Rap Blog is a weekly showcase of a standout rap song.
Yung Lean is grown now. It’s been a decade since “Ginseng Strip 2002,” and he's no longer a 15-year-old kid in an oversized bucket hat shyly rapping about Arizona Iced Tea. With almost every release, Lean’s voice is sharper, clearer, and more confident: not just literally, but figuratively, as a young man looking for something to say has finally found the message he’s a vessel for. On Sugar World, his 2023 album under his experimental alias jonatan leandoer96, he channeled his inner Jarvis Cocker with a surprisingly lush and maximalist indie-pop symphony; the new Psykos project with longtime collaborator Bladee is pure post-punk, as the comrades unpack their mental anguish over woozy guitars.

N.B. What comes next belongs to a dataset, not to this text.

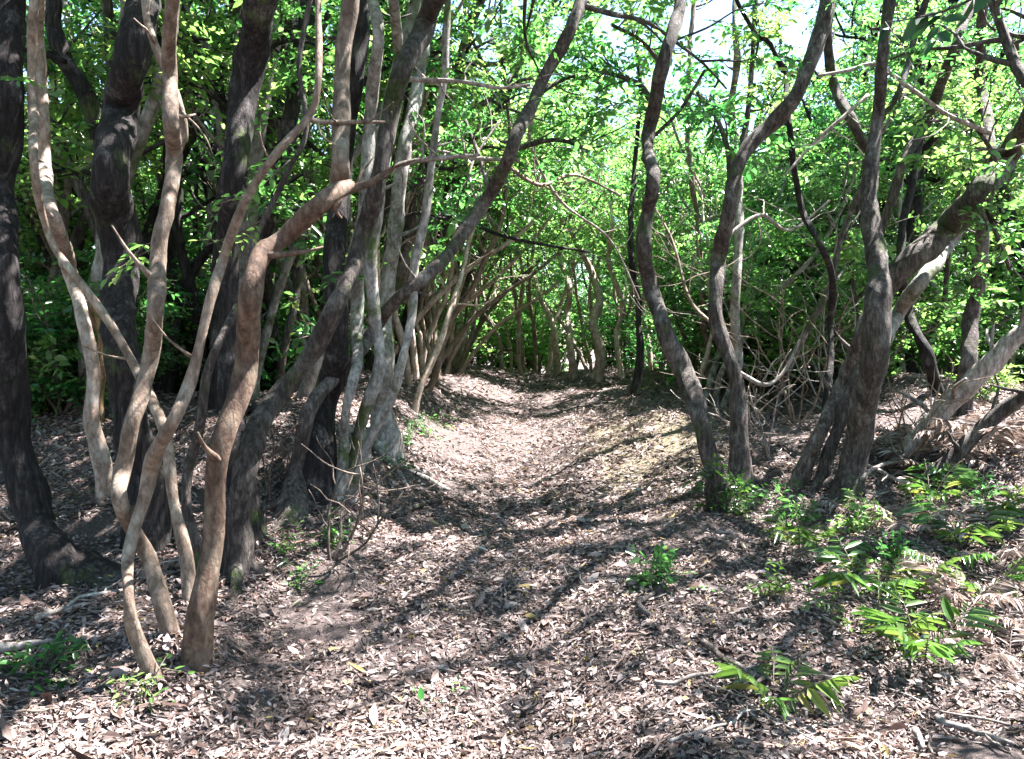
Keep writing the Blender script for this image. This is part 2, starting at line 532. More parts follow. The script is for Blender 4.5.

But maybe my favorite recent Lean release is “Shadowboxing,” a loosie currently only available on YouTube that features some of Lean’s most straight-up bars in a minute. An unexpected bagpipe sample sets a somber mood, as the harsh dissonance of the instrument’s reedy tones leaves you with a feeling of discomforting limbo, unsure if you’re waking or dying. When Lean begins to flow, his bars are at first a scattered stream of consciousness, embodying the anxious sweats and anguished night terrors he speaks of. But when the beat hits, he snaps to attention, waging war with himself: “It’s me against me.” Even amidst his most vulnerable confessions of mental illness and emotional pain, Lean’s accented phrasing can often be disarmingly charming; there’s something sweetly innocent about the way he says “I gotta slow it down, like the turtle beats the hare.”